* [Problem description]: Copy out exactly the lines from the first line of the material below through the line containing "COL = scene.collection", and nothing beyond them.

• • • •

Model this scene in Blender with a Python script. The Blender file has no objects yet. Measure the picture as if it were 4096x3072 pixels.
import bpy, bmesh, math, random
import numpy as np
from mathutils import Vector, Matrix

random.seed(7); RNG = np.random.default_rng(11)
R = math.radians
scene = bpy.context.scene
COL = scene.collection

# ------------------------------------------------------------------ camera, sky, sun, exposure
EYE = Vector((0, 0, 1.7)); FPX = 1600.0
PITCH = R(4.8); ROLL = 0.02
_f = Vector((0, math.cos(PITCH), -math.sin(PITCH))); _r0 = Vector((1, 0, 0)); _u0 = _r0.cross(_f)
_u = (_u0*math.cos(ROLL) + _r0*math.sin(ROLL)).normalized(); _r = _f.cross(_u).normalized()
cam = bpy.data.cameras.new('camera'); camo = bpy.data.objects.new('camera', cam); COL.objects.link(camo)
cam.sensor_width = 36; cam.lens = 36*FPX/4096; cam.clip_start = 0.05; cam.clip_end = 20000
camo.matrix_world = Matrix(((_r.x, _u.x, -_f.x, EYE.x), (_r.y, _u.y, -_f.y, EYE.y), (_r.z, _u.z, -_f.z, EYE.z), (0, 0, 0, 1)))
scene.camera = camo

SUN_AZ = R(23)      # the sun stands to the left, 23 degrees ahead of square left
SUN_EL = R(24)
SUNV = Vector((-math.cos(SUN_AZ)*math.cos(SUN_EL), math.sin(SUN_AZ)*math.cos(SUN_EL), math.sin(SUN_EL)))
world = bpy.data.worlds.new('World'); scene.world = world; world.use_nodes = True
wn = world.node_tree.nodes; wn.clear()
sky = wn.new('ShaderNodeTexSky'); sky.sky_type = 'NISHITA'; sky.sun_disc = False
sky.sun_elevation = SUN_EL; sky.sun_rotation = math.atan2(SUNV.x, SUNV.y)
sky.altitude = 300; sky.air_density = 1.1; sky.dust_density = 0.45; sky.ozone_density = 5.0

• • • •

* [Written response]:
Model this scene in Blender with a Python script. The Blender file has no objects yet. Measure the picture as if it were 4096x3072 pixels.
import bpy, bmesh, math, random
import numpy as np
from mathutils import Vector, Matrix

random.seed(7); RNG = np.random.default_rng(11)
R = math.radians
scene = bpy.context.scene
COL = scene.collection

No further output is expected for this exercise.